A portion of an OCRemix interview with composer, David Wise…

OCR: The Donkey Kong Country trilogy is legendary in VGM circles for setting a new standard for SNES audio. For the first game, you worked with Eveline Fischer and Robin Beanland, then flew solo for Diddy’s Kong Quest, with Eveline rejoining you for the third game. Why the changes in lineup? Was this based on availability, interest, etc. or were there specific creative reasons? As the common denominator, how did you work to maintain a consistent feel across the games’ scores?

DW: Eveline was fairly new to writing video game music, having recently come from college. Robin was writing the music for Killer Instinct, so I took his original track and converted it to run on the SNES. I had already completed some games on the SNES, so I was a little more familiar with the Rare process. As for the lineup changes, it was down to who was working on the various projects we had going at the time.

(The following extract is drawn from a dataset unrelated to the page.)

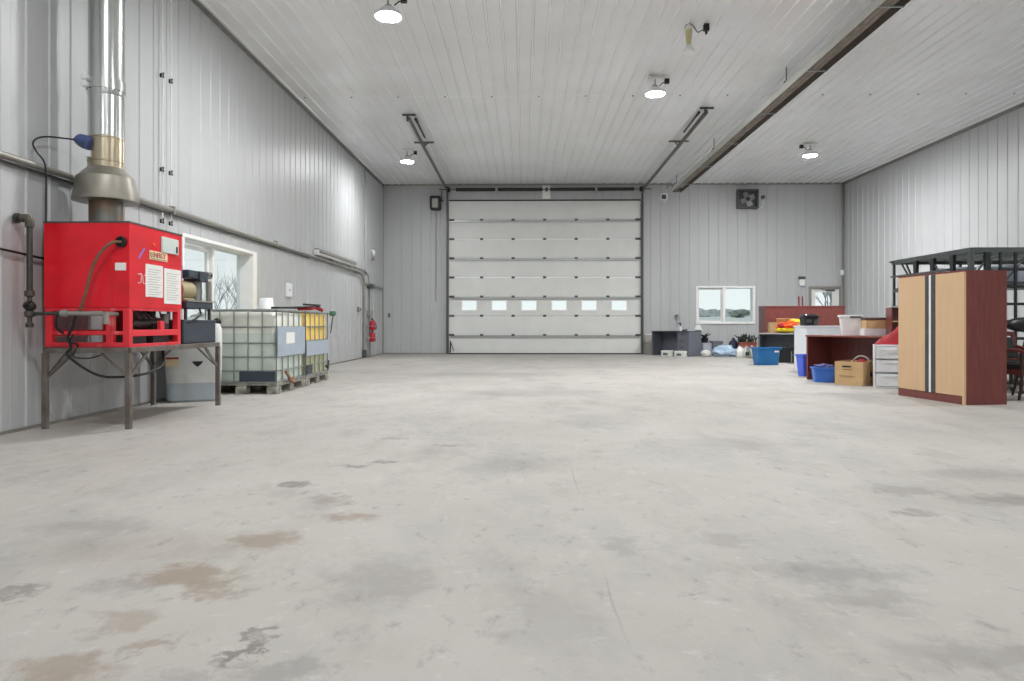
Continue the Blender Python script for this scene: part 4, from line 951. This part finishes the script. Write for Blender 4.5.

OCR: Donkey Kong Country’s “Aquatic Ambiance” is a favorite game music composition of yours from both an emotional and technical perspective; many fans paused Donkey Kong Country in order to listen to that theme. Do you know whose idea was it to have the music continue playing while the game was paused? That small detail really allowed the soundtrack to stand out that much more…

DW: As I remember, the pause option was very much a last minute decision. I think we had either overlooked having a pause tune and/or were short on space, so having the music continue playing was the most efficient way to solve this.